• _Stated problem_:
Copy out every record below exactly as written, but leave out any pictures.

• _Data to process_:
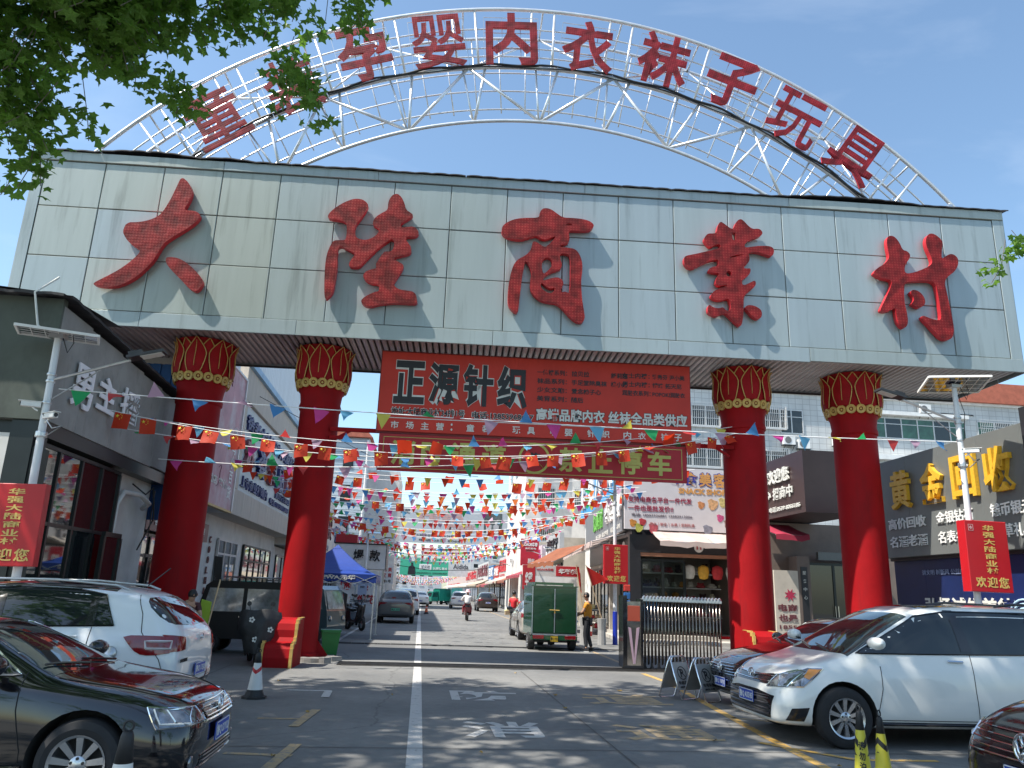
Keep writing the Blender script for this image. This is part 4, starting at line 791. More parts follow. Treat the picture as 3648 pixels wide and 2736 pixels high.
for i in range(6): bx(i * 1.4 + .003, (i + 1) * 1.4 - .003, .3, .36, .0, 2.9, 'hoarding_sheet', bluep, gs)
bx(1.9, 8.3, .285, .297, .9, 1.45, 'printed_band', sky_b, gs); text('弘扬诚信美德', 1.3, 4.6, 1.5, 1.95, palep, gs, y=.28, bold=.03); text('讲文明 树新风 公益广告', 1.3, 3.2, 2.5, 2.64, M('dim_print', (.2, .25, .4), .5), gs, y=.28); text('自由 平等 公正 法治', 5.2, 6.7, 2.35, 2.5, M('dim_print', (.2, .25, .4), .5), gs, y=.28)
m = MB()
for k in range(6):
    r = .1 + k * .085; m.tube([(4.85 + r * cos(a), .285, 1.35 + r * 1.1 * sin(a)) for a in [pi * (-.1 + 1.2 * t / 16) for t in range(17)]], .022, 5)
m.build('printed_fingerprint', M('pale_blue_print', (.45, .65, .8), .5), gs)
bx(5.4, 5.55, .28, .296, 1.4, 2.35, 'printed_tower', M('dim_print', (.2, .25, .4), .5), gs); bx(5.35, 5.6, .28, .296, 1.4, 1.9, 'printed_tower', M('dim_print', (.2, .25, .4), .5), gs)
bx(6.0, 6.3, -.12, -.02, 2.6, 5.95, 'black_edge_panel', charc, gs)
# service centre: brown box sign and recessed doors
sc = empty('service_centre', (13.2, 25.6, 0), 0, 'dark brown service centre with white lettering between the right columns', 'shop')
brown = M('dark_brown_panel', (.05, .03, .03), .35, .1, var=.1); bx(0, 2.2, 0, 8, 4.75, 6.95, 'sign_box', brown, sc)
sf = empty('sign_face', (-.02, 7.6, 0), -90, parent=sc)
text('华强大陆商业村欢迎您', 0.6, 6.6, 6.0, 6.55, palep, sf, bold=.03, depth=.03); text('游客服务中心', 1.6, 5.0, 5.45, 5.85, palep, sf, bold=.03, depth=.02); text('Service Center 服务电话:0539-8066186', 2.2, 7.3, 4.95, 5.15, palep, sf, bold=.01, depth=.02); text('招商中', 5.2, 6.8, 5.4, 5.85, palep, sf, bold=.02, depth=.02)
bx(-.2, 6, 3.6, 9, 0, 4.7, 'back_wall', M('taupe_wall', (.20, .155, .13), .7, var=.15), sc); bx(1.0, 1.5, 2.9, 3.6, 0, 3.4, 'pilaster', M('taupe_pilaster', (.17, .13, .11), .6), sc)
bx(1.12, 1.38, 2.88, 2.9, .9, 3.0, 'pilaster_board', charc, sc); vtext('服务中心', 1.25, .14, 2.85, .14, .16, palep, sc, y=2.87); glazing(sc, 1.6, 3.8, .1, 3.2, 2, y=3.4, t=.09); handles(sc, 2.7, y=3.3)
bx(4.0, 4.4, 2.9, 3.6, 0, 3.4, 'pilaster', M('taupe_pilaster', (.17, .13, .11), .6), sc); bx(4.08, 4.34, 2.88, 2.9, .9, 3.0, 'pilaster_board', charc, sc); vtext('便民服务', 4.21, .14, 2.85, .14, .16, palep, sc, y=2.87)
bx(2.0, 3.6, 3.15, 3.3, 3.3, 3.6, 'lintel_board', greyp, sc); awning(sc, -.3, 1.0, 4.6, 1.6, .5, M('maroon_awning', (.32, .02, .05), .7), y=3.4)
ps = board('snack_poster', 13.25, 28.5, .95, 2.6, .25, 0, M('cream_poster', (.58, .52, .44), .5), 'tall cream poster with maroon characters right of the third column')
text('电商', .1, .85, 1.35, 1.62, dpt, ps, bold=.03); text('也是', .1, .85, .98, 1.25, dpt, ps, bold=.03); text('1855', .12, .8, .72, .86, dpt, ps); text('｜鲜', .3, .8, .4, .6, dpt, ps)
m = MB(); m.prism([(.6 + (.24 if k % 2 else .12) * cos(k * pi / 8), 1.95 + (.24 if k % 2 else .12) * sin(k * pi / 8)) for k in range(16)], -.012, -.004, 'xz'); m.build('printed_burst', M('crimson_print', (.45, .03, .08), .5), ps, fixn=True)
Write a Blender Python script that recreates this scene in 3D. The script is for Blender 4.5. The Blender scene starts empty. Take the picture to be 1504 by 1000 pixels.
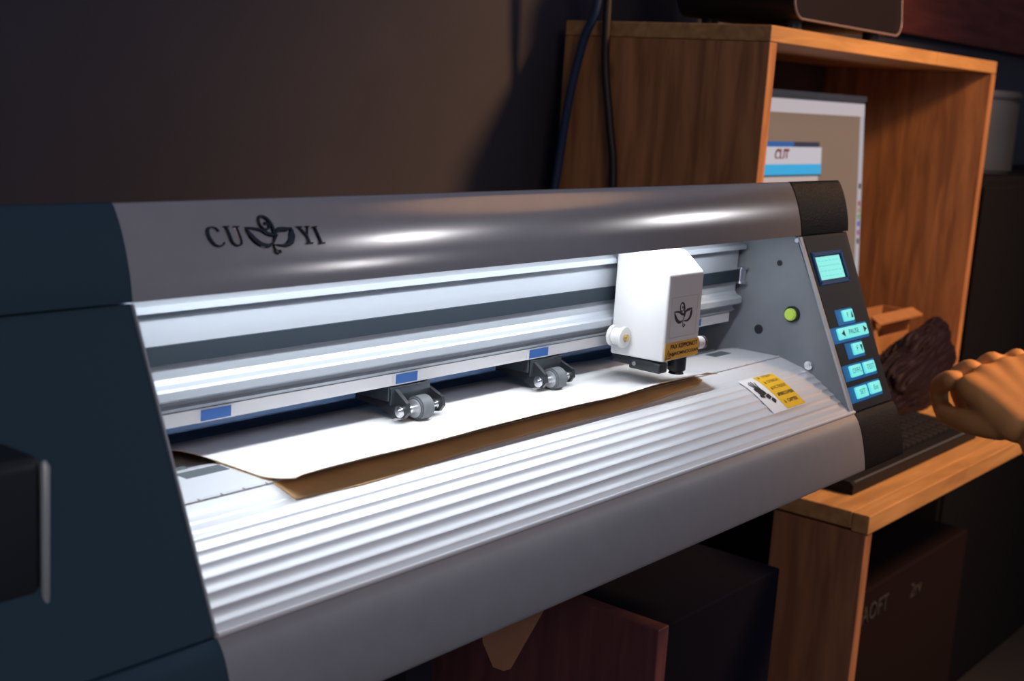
import bpy, bmesh, math, random
from mathutils import Vector, Matrix, noise
random.seed(4)
SC = bpy.context.scene
COL = SC.collection
L = 0.74                      # length of the open bay of the cutter

# ------------------------------------------------------------------ materials
MATS = {}
def mat(name, col, rough=0.5, metal=0.0, bump=0.0, bscale=200.0, emit=None, estr=0.0,
        noise_amt=0.0, nscale=8.0, aniso=0.0, coat=0.0, spec=0.5, stretch=(1, 1, 1)):
    if name in MATS: return MATS[name]
    m = bpy.data.materials.new(name); m.use_nodes = True
    nt = m.node_tree; b = nt.nodes['Principled BSDF']
    b.inputs['Base Color'].default_value = (*col, 1)
    b.inputs['Roughness'].default_value = rough
    b.inputs['Metallic'].default_value = metal
    b.inputs['Specular IOR Level'].default_value = spec
    if aniso: b.inputs['Anisotropic'].default_value = aniso
    if coat: b.inputs['Coat Weight'].default_value = coat
    if emit:
        b.inputs['Emission Color'].default_value = (*emit, 1); b.inputs['Emission Strength'].default_value = estr
    if bump or noise_amt:
        tc = nt.nodes.new('ShaderNodeTexCoord'); mp = nt.nodes.new('ShaderNodeMapping')
        mp.inputs['Scale'].default_value = stretch
        nt.links.new(tc.outputs['Object'], mp.inputs['Vector'])
        if noise_amt:
            n = nt.nodes.new('ShaderNodeTexNoise'); n.inputs['Scale'].default_value = nscale; n.inputs['Detail'].default_value = 6
            nt.links.new(mp.outputs[0], n.inputs['Vector'])
            r = nt.nodes.new('ShaderNodeMapRange'); r.inputs['From Min'].default_value = .3; r.inputs['From Max'].default_value = .7
            r.inputs['To Min'].default_value = 1 - noise_amt; r.inputs['To Max'].default_value = 1 + noise_amt
            nt.links.new(n.outputs['Fac'], r.inputs['Value'])
            h = nt.nodes.new('ShaderNodeHueSaturation'); h.inputs['Color'].default_value = (*col, 1)
            nt.links.new(r.outputs[0], h.inputs['Value']); nt.links.new(h.outputs[0], b.inputs['Base Color'])
        if bump:
            n2 = nt.nodes.new('ShaderNodeTexNoise'); n2.inputs['Scale'].default_value = bscale; n2.inputs['Detail'].default_value = 4
            nt.links.new(mp.outputs[0], n2.inputs['Vector'])
            bp = nt.nodes.new('ShaderNodeBump'); bp.inputs['Strength'].default_value = bump; bp.inputs['Distance'].default_value = .001
            nt.links.new(n2.outputs['Fac'], bp.inputs['Height']); nt.links.new(bp.outputs[0], b.inputs['Normal'])
    MATS[name] = m
    return m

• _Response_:
Keep writing the Blender script for this image. This is part 4, starting at line 791. More parts follow. Treat the picture as 3648 pixels wide and 2736 pixels high.
for i in range(6): bx(i * 1.4 + .003, (i + 1) * 1.4 - .003, .3, .36, .0, 2.9, 'hoarding_sheet', bluep, gs)
bx(1.9, 8.3, .285, .297, .9, 1.45, 'printed_band', sky_b, gs); text('弘扬诚信美德', 1.3, 4.6, 1.5, 1.95, palep, gs, y=.28, bold=.03); text('讲文明 树新风 公益广告', 1.3, 3.2, 2.5, 2.64, M('dim_print', (.2, .25, .4), .5), gs, y=.28); text('自由 平等 公正 法治', 5.2, 6.7, 2.35, 2.5, M('dim_print', (.2, .25, .4), .5), gs, y=.28)
m = MB()
for k in range(6):
    r = .1 + k * .085; m.tube([(4.85 + r * cos(a), .285, 1.35 + r * 1.1 * sin(a)) for a in [pi * (-.1 + 1.2 * t / 16) for t in range(17)]], .022, 5)
m.build('printed_fingerprint', M('pale_blue_print', (.45, .65, .8), .5), gs)
bx(5.4, 5.55, .28, .296, 1.4, 2.35, 'printed_tower', M('dim_print', (.2, .25, .4), .5), gs); bx(5.35, 5.6, .28, .296, 1.4, 1.9, 'printed_tower', M('dim_print', (.2, .25, .4), .5), gs)
bx(6.0, 6.3, -.12, -.02, 2.6, 5.95, 'black_edge_panel', charc, gs)
# service centre: brown box sign and recessed doors
sc = empty('service_centre', (13.2, 25.6, 0), 0, 'dark brown service centre with white lettering between the right columns', 'shop')
brown = M('dark_brown_panel', (.05, .03, .03), .35, .1, var=.1); bx(0, 2.2, 0, 8, 4.75, 6.95, 'sign_box', brown, sc)
sf = empty('sign_face', (-.02, 7.6, 0), -90, parent=sc)
text('华强大陆商业村欢迎您', 0.6, 6.6, 6.0, 6.55, palep, sf, bold=.03, depth=.03); text('游客服务中心', 1.6, 5.0, 5.45, 5.85, palep, sf, bold=.03, depth=.02); text('Service Center 服务电话:0539-8066186', 2.2, 7.3, 4.95, 5.15, palep, sf, bold=.01, depth=.02); text('招商中', 5.2, 6.8, 5.4, 5.85, palep, sf, bold=.02, depth=.02)
bx(-.2, 6, 3.6, 9, 0, 4.7, 'back_wall', M('taupe_wall', (.20, .155, .13), .7, var=.15), sc); bx(1.0, 1.5, 2.9, 3.6, 0, 3.4, 'pilaster', M('taupe_pilaster', (.17, .13, .11), .6), sc)
bx(1.12, 1.38, 2.88, 2.9, .9, 3.0, 'pilaster_board', charc, sc); vtext('服务中心', 1.25, .14, 2.85, .14, .16, palep, sc, y=2.87); glazing(sc, 1.6, 3.8, .1, 3.2, 2, y=3.4, t=.09); handles(sc, 2.7, y=3.3)
bx(4.0, 4.4, 2.9, 3.6, 0, 3.4, 'pilaster', M('taupe_pilaster', (.17, .13, .11), .6), sc); bx(4.08, 4.34, 2.88, 2.9, .9, 3.0, 'pilaster_board', charc, sc); vtext('便民服务', 4.21, .14, 2.85, .14, .16, palep, sc, y=2.87)
bx(2.0, 3.6, 3.15, 3.3, 3.3, 3.6, 'lintel_board', greyp, sc); awning(sc, -.3, 1.0, 4.6, 1.6, .5, M('maroon_awning', (.32, .02, .05), .7), y=3.4)
ps = board('snack_poster', 13.25, 28.5, .95, 2.6, .25, 0, M('cream_poster', (.58, .52, .44), .5), 'tall cream poster with maroon characters right of the third column')
text('电商', .1, .85, 1.35, 1.62, dpt, ps, bold=.03); text('也是', .1, .85, .98, 1.25, dpt, ps, bold=.03); text('1855', .12, .8, .72, .86, dpt, ps); text('｜鲜', .3, .8, .4, .6, dpt, ps)
m = MB(); m.prism([(.6 + (.24 if k % 2 else .12) * cos(k * pi / 8), 1.95 + (.24 if k % 2 else .12) * sin(k * pi / 8)) for k in range(16)], -.012, -.004, 'xz'); m.build('printed_burst', M('crimson_print', (.45, .03, .08), .5), ps, fixn=True)
Write a Blender Python script that recreates this scene in 3D. The script is for Blender 4.5. The Blender scene starts empty. Take the picture to be 1504 by 1000 pixels.
import bpy, bmesh, math, random
from mathutils import Vector, Matrix, noise
random.seed(4)
SC = bpy.context.scene
COL = SC.collection
L = 0.74                      # length of the open bay of the cutter

# ------------------------------------------------------------------ materials
MATS = {}
def mat(name, col, rough=0.5, metal=0.0, bump=0.0, bscale=200.0, emit=None, estr=0.0,
        noise_amt=0.0, nscale=8.0, aniso=0.0, coat=0.0, spec=0.5, stretch=(1, 1, 1)):
    if name in MATS: return MATS[name]
    m = bpy.data.materials.new(name); m.use_nodes = True
    nt = m.node_tree; b = nt.nodes['Principled BSDF']
    b.inputs['Base Color'].default_value = (*col, 1)
    b.inputs['Roughness'].default_value = rough
    b.inputs['Metallic'].default_value = metal
    b.inputs['Specular IOR Level'].default_value = spec
    if aniso: b.inputs['Anisotropic'].default_value = aniso
    if coat: b.inputs['Coat Weight'].default_value = coat
    if emit:
        b.inputs['Emission Color'].default_value = (*emit, 1); b.inputs['Emission Strength'].default_value = estr
    if bump or noise_amt:
        tc = nt.nodes.new('ShaderNodeTexCoord'); mp = nt.nodes.new('ShaderNodeMapping')
        mp.inputs['Scale'].default_value = stretch
        nt.links.new(tc.outputs['Object'], mp.inputs['Vector'])
        if noise_amt:
            n = nt.nodes.new('ShaderNodeTexNoise'); n.inputs['Scale'].default_value = nscale; n.inputs['Detail'].default_value = 6
            nt.links.new(mp.outputs[0], n.inputs['Vector'])
            r = nt.nodes.new('ShaderNodeMapRange'); r.inputs['From Min'].default_value = .3; r.inputs['From Max'].default_value = .7
            r.inputs['To Min'].default_value = 1 - noise_amt; r.inputs['To Max'].default_value = 1 + noise_amt
            nt.links.new(n.outputs['Fac'], r.inputs['Value'])
            h = nt.nodes.new('ShaderNodeHueSaturation'); h.inputs['Color'].default_value = (*col, 1)
            nt.links.new(r.outputs[0], h.inputs['Value']); nt.links.new(h.outputs[0], b.inputs['Base Color'])
        if bump:
            n2 = nt.nodes.new('ShaderNodeTexNoise'); n2.inputs['Scale'].default_value = bscale; n2.inputs['Detail'].default_value = 4
            nt.links.new(mp.outputs[0], n2.inputs['Vector'])
            bp = nt.nodes.new('ShaderNodeBump'); bp.inputs['Strength'].default_value = bump; bp.inputs['Distance'].default_value = .001
            nt.links.new(n2.outputs['Fac'], bp.inputs['Height']); nt.links.new(bp.outputs[0], b.inputs['Normal'])
    MATS[name] = m
    return m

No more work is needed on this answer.